Investors pay a high price for certainty. By the time they pile into a “sure thing” investment, the price is already sky high. Meanwhile, when there’s a lot of fear in the market, great companies and opportunities can be had for a relative bargain.
Today, investors have far more bargain picks than at any time in the past few years. And buying companies moving to streamline costs today will play out doubly well from higher profits and higher share prices.
While tech layoffs have captured the headlines, many other companies are looking to cut high staff costs too. One is Newell Brands (NWL), which is looking to reduce 13 percent of its office staff as part of an effort to cut $250 million in costs.
The company is a consumer goods conglomerate, owning such brands as Sharpie markers and Rubbermaid containers. Shares have slid by one-third in the past year as earnings have dropped by over 80 percent.
Action to take: If the company can lower costs, it can improve its earnings picture even without selling any additional products. That makes shares attractive now at 10 times forward earnings.

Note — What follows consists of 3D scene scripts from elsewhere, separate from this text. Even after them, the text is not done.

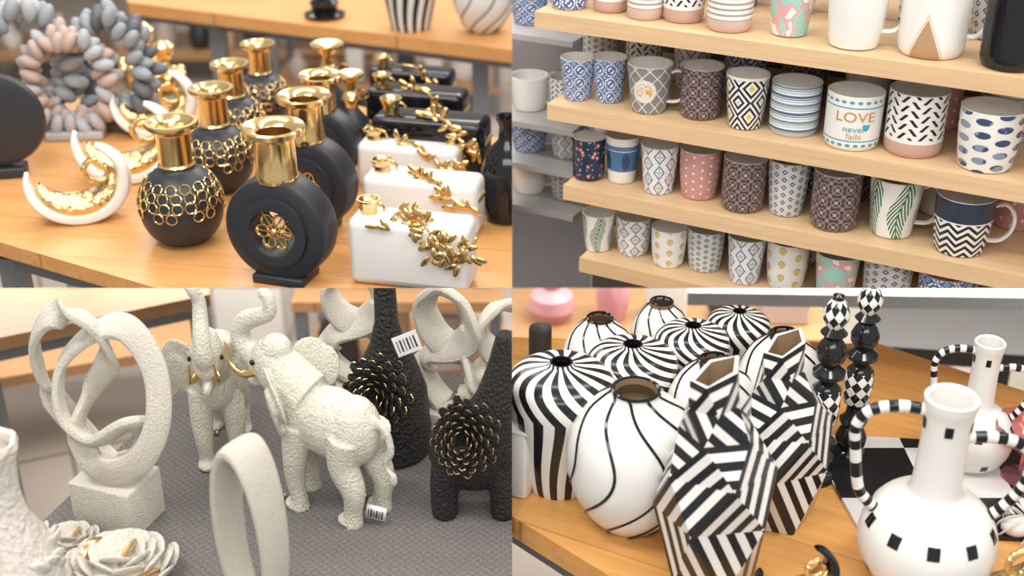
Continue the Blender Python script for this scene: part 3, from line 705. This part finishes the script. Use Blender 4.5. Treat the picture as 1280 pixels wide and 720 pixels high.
def candlestick(cx,tp,bt):
    s=bt-tp; p,h=place(cx,tp,bt,ZL,.08*s,.03*s)
    pr=[(0,0),(.095,0),(.10,.015),(.085,.04),(.06,.055),(.085,.08),(.09,.12),(.07,.16),(.045,.18),(.075,.2),(.08,.22),(.05,.25),(.045,.30),(.075,.33),(.08,.42),(.075,.51),(.045,.535),(.05,.56),(.085,.58),(.085,.60),(.045,.63),(.075,.67),(.08,.71),(.06,.75),(.04,.77),(.07,.80),(.04,.83),(.065,.87),(.07,.90),(.05,.95),(.025,.975),(.03,.99),(0,1.0)]
    B().lathe(pr,40).done('checkered_candlestick',[CHK],p,0,(h*.88,h*.88,h),'BR',ang=50)
candlestick(1074,362,578); candlestick(1032,380,608)
def amphora(cx,tp,bt,rz,k=.9):
    s=bt-tp; p,h=place(cx,tp,bt,ZL,.2*s,.12*s); b=B()
    pr=[(.17,0),(.2,.015),(.29,.09),(.335,.2),(.325,.32),(.26,.42),(.18,.47),(.135,.50),(.12,.56),(.112,.75),(.115,.9),(.125,.96),(.128,1.0)]
    sm=cr([(r,0,z) for r,z in pr],4)
    b.lathe([(0,0)]+[(v.x,v.z) for v in sm]+[(.118,1.008),(.105,.995),(.095,.9),(.1,.6),(0,.55)],56,0)
    def patch(z,a,w,hh):
        def R(zz):
            for i in range(len(sm)-1):
                if sm[i].z<=zz<=sm[i+1].z: return sm[i].x+(sm[i+1].x-sm[i].x)*(zz-sm[i].z)/(sm[i+1].z-sm[i].z+1e-9)
            return sm[-1].x
        vs=[];fs=[]
        for j in range(4):
            zz=z-hh/2+hh*j/3; r=R(zz)+.003
            for i in range(4): q=a+(-.5+i/3)*w/r; vs.append((r*math.cos(q),r*math.sin(q),zz))
        for j in range(3):
            for i in range(3): fs.append((j*4+i,j*4+i+1,j*4+i+5,j*4+i+4))
        b.add(vs,fs,1)
    for q in range(10): patch(.36,q*2*pi/10+.2,.06,.055)
    for q in range(9): patch(.12,q*2*pi/9,.06,.05)
    for q in range(5): patch(.88,q*2*pi/5-1.7,.04,.055)
    for sx in (-1,1):
        zt=.93 if sx<0 else .80
        pth=cr([(sx*.10,0,zt),(sx*.24,0,zt+.01),(sx*.36,0,zt-.02),(sx*.42,0,zt-.10),(sx*.41,0,zt-.22),(sx*.37,0,.50),(sx*.31,0,.42),(sx*.26,0,.38)],6)
        b.tube(pth,.028,12,False,0,None,lambda i:(1 if (i//2)%2 else 0))
    return b.done('amphora_vase',[WHT,BLG],p,rz,(h*k,h*k,h),'BR')
amphora(1222,422,598,-.1,.82); amphora(1166,496,756,-.12,.92)
m,nt,bb=newmat('pink_glass',(.85,.38,.45),.05); bb.inputs['Transmission Weight'].default_value=.8
q=onz(1276,600,ZL)
B().lathe([(0,0),(.035,0),(.036,.006),(.008,.012),(.007,.05),(.022,.06),(.052,.085),(.056,.105),(.053,.105),(.045,.085),(.018,.066),(0,.064)],48,0,None,lambda a,z:1+.02*math.cos(12*a)).done('pink_glass_bowl',[m],q,0,.9,'BR')
b=B(); q=onz(1268,668,ZL)
rnd=random.Random(4)
for i in range(16):
    a=rnd.uniform(0,6.28); b.tube(cr([(.04*math.cos(a),.03*math.sin(a),.0),(.03*math.cos(a+.5),.03*math.sin(a+.5),.03),(.02*math.cos(a+2),.02*math.sin(a+2),.06)],5),.002,6)
b.ball((0,0,.02),(.03,.025,.02)); b.done('white_coral_ornament',[WHM],q,0,.7,'BR')
for cx,tp,bt,rz,kk in [(990,668,742,.2,1),(1228,644,750,.1,1.2)]:
    p,h=place(cx,tp,bt,ZL,8,0); crescent(p+Vector((0,-.02,0)),h*1.05,rz,'BR',[BLG,GOLD2],kx=kk)
# ================================================================ LIGHT
def area(name,loc,tgt,sx,sy,pw,col=(1,.96,.90)):
    l=bpy.data.lights.new(name,'AREA'); l.shape='RECTANGLE'; l.size=sx; l.size_y=sy; l.energy=pw; l.color=col
    o=bpy.data.objects.new(name,l); bpy.context.collection.objects.link(o); o.location=loc
    o.rotation_euler=(Vector(tgt)-Vector(loc)).to_track_quat('-Z','Y').to_euler()
area('front_fill',(-1.0,.9,3.3),(-.4,2,.9),1.6,.35,36)
area('front_fill',(1.1,.9,3.3),(.5,2,.9),1.6,.35,36)
area('front_fill',(0,2.6,3.4),(0,2.3,.9),3.2,.3,36)
area('front_fill',(0,5.4,3.4),(0,5.2,0),5,2,200)
area('front_fill',(0,-.6,2.7),(0,1.7,.9),2.4,.6,32)  # added front fill behind the camera, lifts the lower tables; not a ceiling fixture
area('under_table_fill',(-.9,2.75,.86),(-.9,2.75,0),1.4,.5,16)  # added fill under the upper table, no such fixture; brightens the lower-left background
area('under_table_fill',(.9,2.75,.86),(.9,2.75,0),1.4,.5,18)  # matching added fill for the lower-right background, not a shop lamp
w=bpy.data.worlds.new('world'); bpy.context.scene.world=w; w.use_nodes=True
w.node_tree.nodes['Background'].inputs[0].default_value=(1,.965,.92,1); w.node_tree.nodes['Background'].inputs[1].default_value=.62
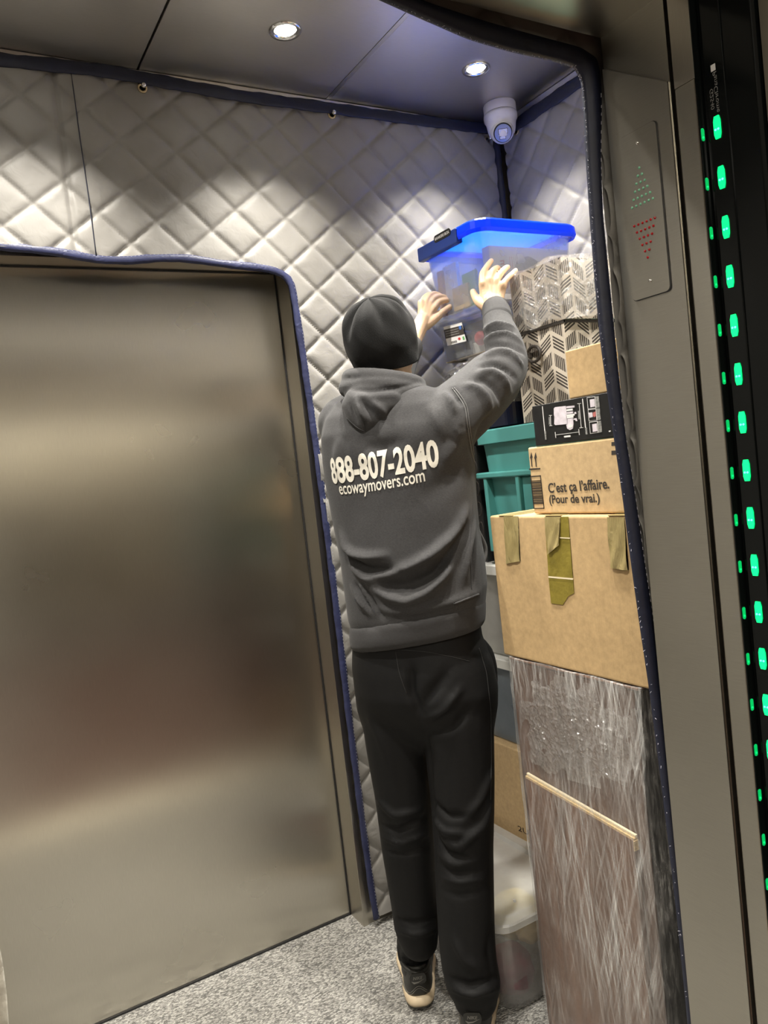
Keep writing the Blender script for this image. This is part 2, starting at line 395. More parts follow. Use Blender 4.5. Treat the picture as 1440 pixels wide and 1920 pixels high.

Plus, the stock pays a 6.1 percent dividend.
For traders, the June $18 calls, last going for about $0.60, can likely see high double-digit returns in the coming months. Shares have been in an uptrend for the past few weeks, even before the cost-cutting measure was announced.
Disclosure: The author of this article has no position in the company mentioned here, but may trade after the next 72 hours. The author receives no compensation from any of the companies mentioned in this article.